Epistemologi: Akal, Panca Indra, dan Intuisi
Ibnu Tufail mengkritik filsuf-filsuf sebelumnya, seperti Al-Farabi, Ibnu Sina, Ghazali, dan Ibnu Bajjah. Ia menekankan pentingnya akal, panca indra, dan intuisi sebagai alat untuk menyingkap spiritualitas dan hakikat ketuhanan. Panca indra melihat alam fisik, akal berpikir logis, dan intuisi memberikan pengetahuan langsung. Untuk mempertajam intuisi, perbanyak pengalaman atau bersihkan diri.
Tahapan Akal Menuju Tuhan
Tahapan akal untuk menemukan Tuhan meliputi: melihat sekeliling dan bertanya mengapa, meniru benda-benda langit yang patuh dan menerangi, bertemu dengan wajibul wujud (yang pasti ada), merasakan keunggulan sebagai manusia, menyaksikan bahwa kita selalu diawasi Tuhan, dan mengakui bahwa kita adalah mumkinul wujud (yang bisa hilang). Kebahagiaan yang paling indah adalah ketika kita bertemu dengan yang wajibul wujud.

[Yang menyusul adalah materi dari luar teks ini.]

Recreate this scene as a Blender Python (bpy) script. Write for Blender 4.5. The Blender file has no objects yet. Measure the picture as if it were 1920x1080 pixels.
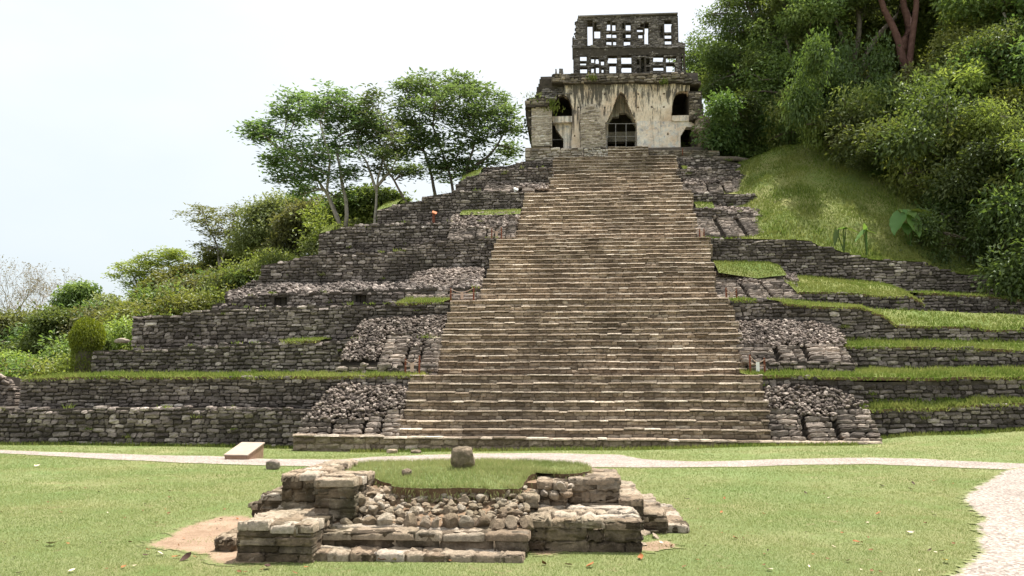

Fungsi Wahyu dan Tiga Jenis Manusia
Wahyu diperlukan karena tidak semua orang sanggup meniti jalan akal. Wahyu memberikan petunjuk instan dan dijelaskan oleh nabi. Ada tiga jenis manusia dalam hal penggunaan akal: Hai bin Yaqdzhan (mencari kebenaran sendiri dengan akal), Absal (percaya wahyu dulu baru menggunakan akal), dan Salman (ikut apa adanya kata wahyu).

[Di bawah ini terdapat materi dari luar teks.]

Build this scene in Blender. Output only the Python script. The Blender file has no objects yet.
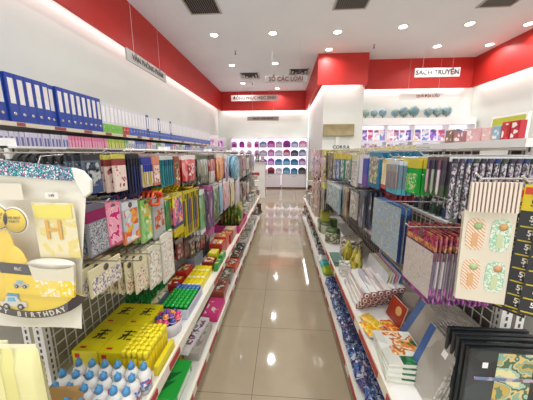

Jiwa, Etika, dan Pembuktian Allah
Ibnu Tufail membagi jiwa menjadi tiga: jiwa tumbuhan, jiwa hewan, dan jiwa manusia (nafs natiqoh). Kondisi jiwa ada tiga: kenal Allah dan mendedikasikan hidup untuk Allah (bahagia), kenal Allah tapi tidak mampu mendedikasikan hidup untuk Allah (sengsara), dan tidak kenal Allah (seperti hewan). Etika Ibnu Tufail menekankan pentingnya mengikuti variabel-variabel jiwa: fisik, hasrat, dan esensi non-fisik. Untuk membuktikan Allah, ada tiga argumen: argumen gerak, argumen bentuk, dan argumen Inayah (pertolongan dari Allah).